BEGIN

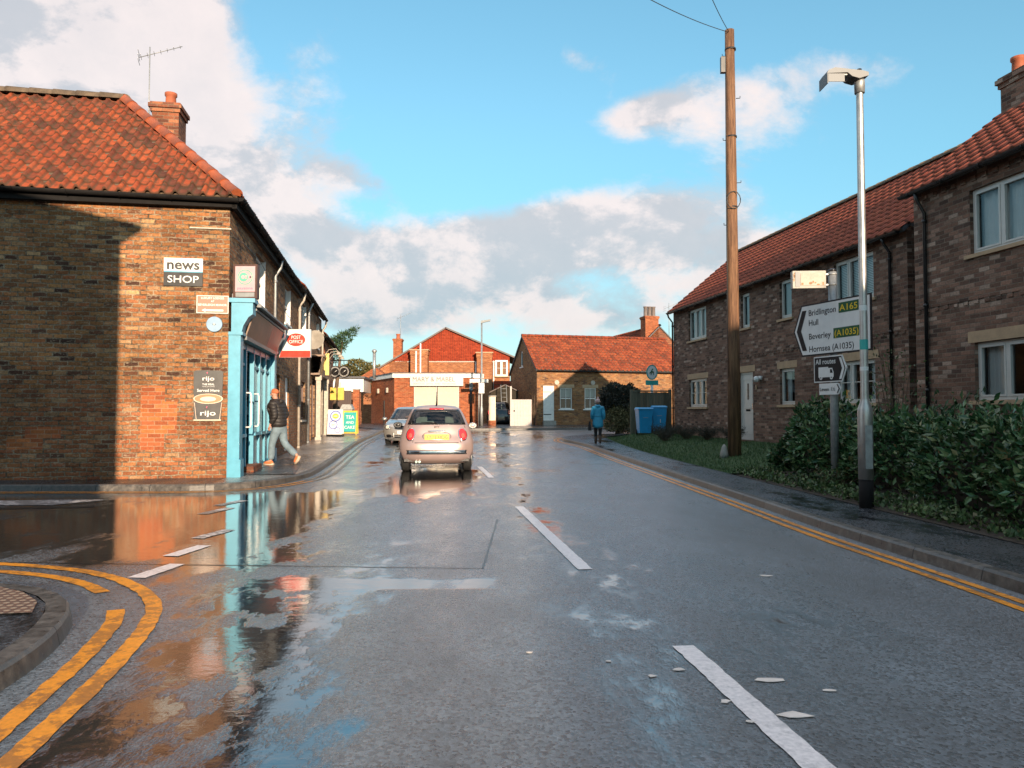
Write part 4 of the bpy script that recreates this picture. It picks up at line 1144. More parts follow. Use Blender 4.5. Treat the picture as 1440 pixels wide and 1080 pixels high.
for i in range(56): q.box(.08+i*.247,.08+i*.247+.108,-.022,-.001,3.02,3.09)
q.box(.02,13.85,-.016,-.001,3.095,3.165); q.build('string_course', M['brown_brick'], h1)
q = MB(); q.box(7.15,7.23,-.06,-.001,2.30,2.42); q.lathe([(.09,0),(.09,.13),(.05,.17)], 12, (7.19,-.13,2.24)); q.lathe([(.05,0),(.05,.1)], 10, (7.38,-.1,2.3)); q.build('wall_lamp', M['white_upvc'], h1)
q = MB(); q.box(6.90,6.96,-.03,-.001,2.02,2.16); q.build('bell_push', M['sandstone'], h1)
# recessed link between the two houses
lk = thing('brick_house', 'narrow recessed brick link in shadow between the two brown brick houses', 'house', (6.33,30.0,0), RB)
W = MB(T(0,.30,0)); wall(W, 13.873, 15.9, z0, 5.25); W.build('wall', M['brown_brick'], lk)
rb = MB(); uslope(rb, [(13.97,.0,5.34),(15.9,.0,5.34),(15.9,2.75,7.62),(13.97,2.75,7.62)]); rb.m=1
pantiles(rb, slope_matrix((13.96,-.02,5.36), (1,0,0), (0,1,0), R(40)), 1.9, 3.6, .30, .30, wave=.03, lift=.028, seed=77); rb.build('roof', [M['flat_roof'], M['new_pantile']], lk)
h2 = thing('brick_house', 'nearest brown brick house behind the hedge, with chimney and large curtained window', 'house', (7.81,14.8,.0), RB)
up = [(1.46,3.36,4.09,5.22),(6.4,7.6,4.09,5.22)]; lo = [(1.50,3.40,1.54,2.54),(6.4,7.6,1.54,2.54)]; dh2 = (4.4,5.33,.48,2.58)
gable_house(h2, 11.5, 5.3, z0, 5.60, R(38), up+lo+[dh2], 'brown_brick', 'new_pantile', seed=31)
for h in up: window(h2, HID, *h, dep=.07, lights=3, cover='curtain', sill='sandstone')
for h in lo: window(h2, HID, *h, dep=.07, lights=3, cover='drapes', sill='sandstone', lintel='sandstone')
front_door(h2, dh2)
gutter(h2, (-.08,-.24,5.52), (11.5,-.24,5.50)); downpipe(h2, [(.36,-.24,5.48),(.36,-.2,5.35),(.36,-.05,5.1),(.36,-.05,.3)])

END

◆ DESCRIPTION OF THE TASK:
Reproduce the data word for word, excluding its pictures.

◆ EXPECTED ANSWER:
Write part 4 of the bpy script that recreates this picture. It picks up at line 1144. More parts follow. Use Blender 4.5. Treat the picture as 1440 pixels wide and 1080 pixels high.
for i in range(56): q.box(.08+i*.247,.08+i*.247+.108,-.022,-.001,3.02,3.09)
q.box(.02,13.85,-.016,-.001,3.095,3.165); q.build('string_course', M['brown_brick'], h1)
q = MB(); q.box(7.15,7.23,-.06,-.001,2.30,2.42); q.lathe([(.09,0),(.09,.13),(.05,.17)], 12, (7.19,-.13,2.24)); q.lathe([(.05,0),(.05,.1)], 10, (7.38,-.1,2.3)); q.build('wall_lamp', M['white_upvc'], h1)
q = MB(); q.box(6.90,6.96,-.03,-.001,2.02,2.16); q.build('bell_push', M['sandstone'], h1)
# recessed link between the two houses
lk = thing('brick_house', 'narrow recessed brick link in shadow between the two brown brick houses', 'house', (6.33,30.0,0), RB)
W = MB(T(0,.30,0)); wall(W, 13.873, 15.9, z0, 5.25); W.build('wall', M['brown_brick'], lk)
rb = MB(); uslope(rb, [(13.97,.0,5.34),(15.9,.0,5.34),(15.9,2.75,7.62),(13.97,2.75,7.62)]); rb.m=1
pantiles(rb, slope_matrix((13.96,-.02,5.36), (1,0,0), (0,1,0), R(40)), 1.9, 3.6, .30, .30, wave=.03, lift=.028, seed=77); rb.build('roof', [M['flat_roof'], M['new_pantile']], lk)
h2 = thing('brick_house', 'nearest brown brick house behind the hedge, with chimney and large curtained window', 'house', (7.81,14.8,.0), RB)
up = [(1.46,3.36,4.09,5.22),(6.4,7.6,4.09,5.22)]; lo = [(1.50,3.40,1.54,2.54),(6.4,7.6,1.54,2.54)]; dh2 = (4.4,5.33,.48,2.58)
gable_house(h2, 11.5, 5.3, z0, 5.60, R(38), up+lo+[dh2], 'brown_brick', 'new_pantile', seed=31)
for h in up: window(h2, HID, *h, dep=.07, lights=3, cover='curtain', sill='sandstone')
for h in lo: window(h2, HID, *h, dep=.07, lights=3, cover='drapes', sill='sandstone', lintel='sandstone')
front_door(h2, dh2)
gutter(h2, (-.08,-.24,5.52), (11.5,-.24,5.50)); downpipe(h2, [(.36,-.24,5.48),(.36,-.2,5.35),(.36,-.05,5.1),(.36,-.05,.3)])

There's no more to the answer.